Thursday, 13 June 2013

The Steepening of the U.S. Treasury Yield Curve

Although it has been a rocky climb, the longer term U.S. treasury yields have been steadily rising since July last year. For example, the 10-year yield (DGS10) bottomed on 25 July 2012 with at a yield of 1.43% and closed at 2.20% two days ago. The 10-year treasury yield has hence increased 77 basis points (bp) in less than a year.

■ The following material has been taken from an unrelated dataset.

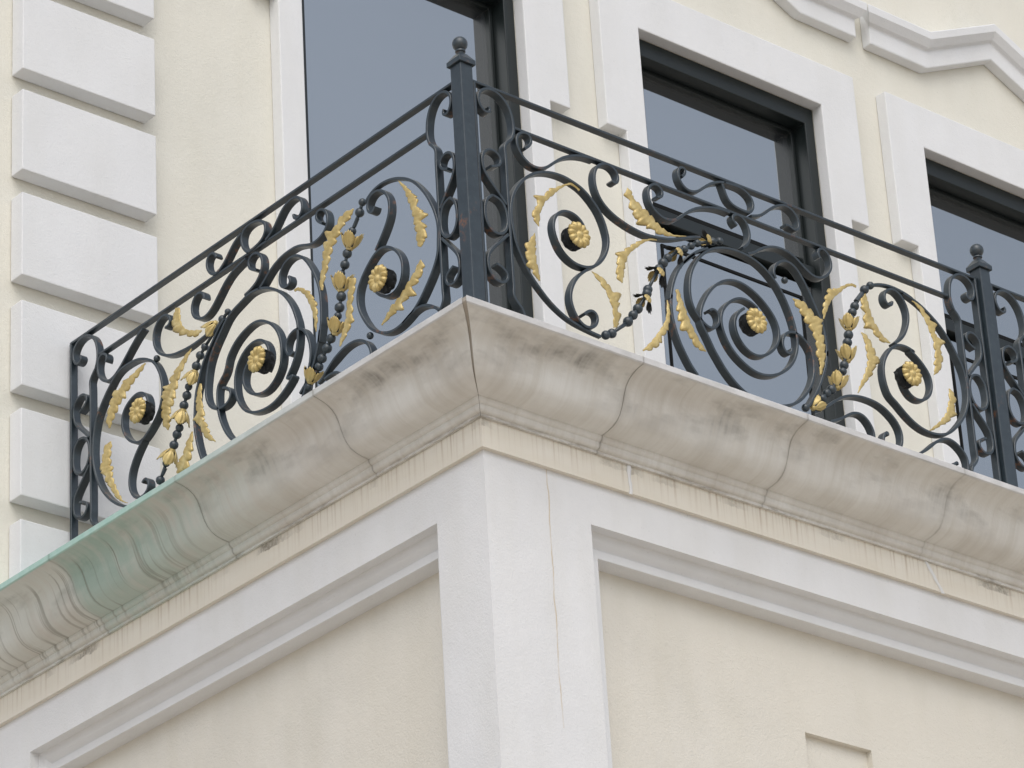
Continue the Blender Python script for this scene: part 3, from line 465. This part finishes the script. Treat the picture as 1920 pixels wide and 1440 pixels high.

As all treasury yields with a maturity longer than two years have increased since last summer, the treasury yield curve has steepened quite sharply since. The steepening is not a result of higher expected price inflation however as the difference between the 10-year yield and the 10-Year Treasury Inflation-Indexed Security was "only" 2.07% as of 11 June, lower than 26 April this year when it was 2.38% and lower than the 2.10% as of 29 June last year (see here). The steepening of the yield curve was hence driven by an (expected) increase in real interest rates. If Jon Hilsenrath at the Wall Street Journal is correct that the Fed will ease up on bond buying later this year (the so-called "tapering", see here) and in view of longer term yields still being very low in a historical perspective, it would not be unreasonable to expect real yields to continue to climb higher going forward.

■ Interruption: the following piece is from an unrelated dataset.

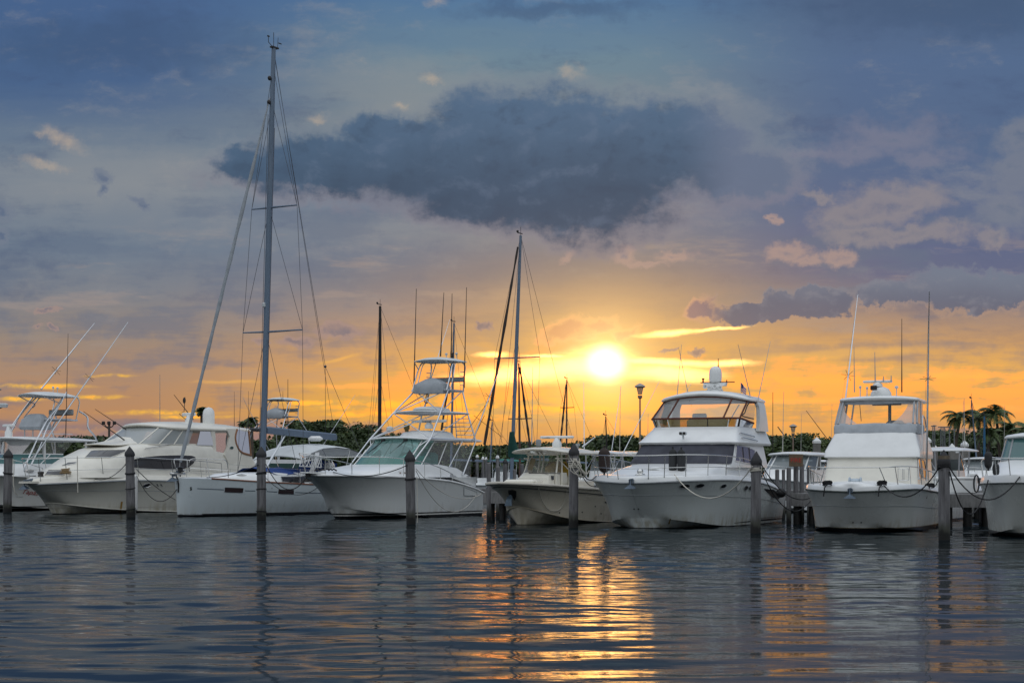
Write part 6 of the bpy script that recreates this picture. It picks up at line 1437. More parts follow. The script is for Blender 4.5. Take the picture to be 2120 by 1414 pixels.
# the board with red letters
o = empty('sign_board', tuple(at(1648, 953, 61.2)), R(-8), label='brown wooden board with red letters on the pier post', cat='sign')
mb = MB(); mb.box((0, 0, 0), (.50, .04, .44), bev=.008); mb.build('board', mat('brown_board', (.17, .12, .075), .85, var=.3, vscale=6), o)
letters('FIRE', mat('sign_red', (.50, .025, .02), .5), o, 'lettering', (-.20, -.024, -.06), (1, 0, 0), (0, 0, 1), .15)
def lamp_post(px, top, D, label, name='lamp_post', base=1.06, lit=False):
    p = at(px, top, D); h = p.z - base; o = empty(name, (p.x, p.y, base), label=label, cat='lamp', group='lamp posts on the docks')
    m = mat('lamp_metal', (.30, .22, .17), .5, var=.2)
    mb = MB(); mb.tube([(0, 0, 0), (0, 0, h * .3), (0, 0, h - .95)], [.075, .062, .055], 12); mb.build('pole', m, o, 60)
    mb = MB(); mb.lathe([(.08, h - 1.0), (.14, h - .94), (.16, h - .88), (.13, h - .82), (.17, h - .78)], seg=16); mb.build('collar', m, o, 40)
    mb = MB(); mb.lathe([(.13, h - .72), (.22, h - .30), (.21, h - .28)], seg=16); mb.build('globe', glass_mat('lamp_glass', (.62, .52, .36), .55, .3) if 'lampg' not in MATS else MATS['lampg'], o, 60)
    mb = MB(); mb.lathe([(.25, h - .28), (.37, h - .21), (.35, h - .17), (.18, h - .05), (.05, h), (.01, h + .02)], seg=20); mb.build('shade', mat('lamp_shade', (.34, .31, .28), .5), o, 40)
lamp_post(1325, 794, 112, 'tall lamp post with a conical glass head left of the flybridge yacht')
lamp_post(1642, 878, 150, 'lamp post with a dark cone shade behind the red lettered board')
lamp_post(-12, 798, 88, 'lamp post showing only its shade rim at the far left edge')
o = empty('flood_light', tuple(at(2, 862, 88)), label='pale floodlight poking in at the left edge below the lamp', cat='lamp')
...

Also, if banks start employing their historically high cash reserves to other uses (than storing them as excess reserves with the Fed), either through increased lending, investing (part of) the excess reserves or increasing dividends, this could put significant additional pressure on expected price inflation pushing nominal yields substantially higher than they currently are. 

Such an increase in treasury yields could also put downward pressure on stock prices although the stock market appears to have, for quite some time, priced in a moderate increase in treasury yields (see report from 5 June titled The Spread Drops as Treasury Yields Rise: 10-year Average Earnings- and Dividend Yields, S&P 500 for more on this subject).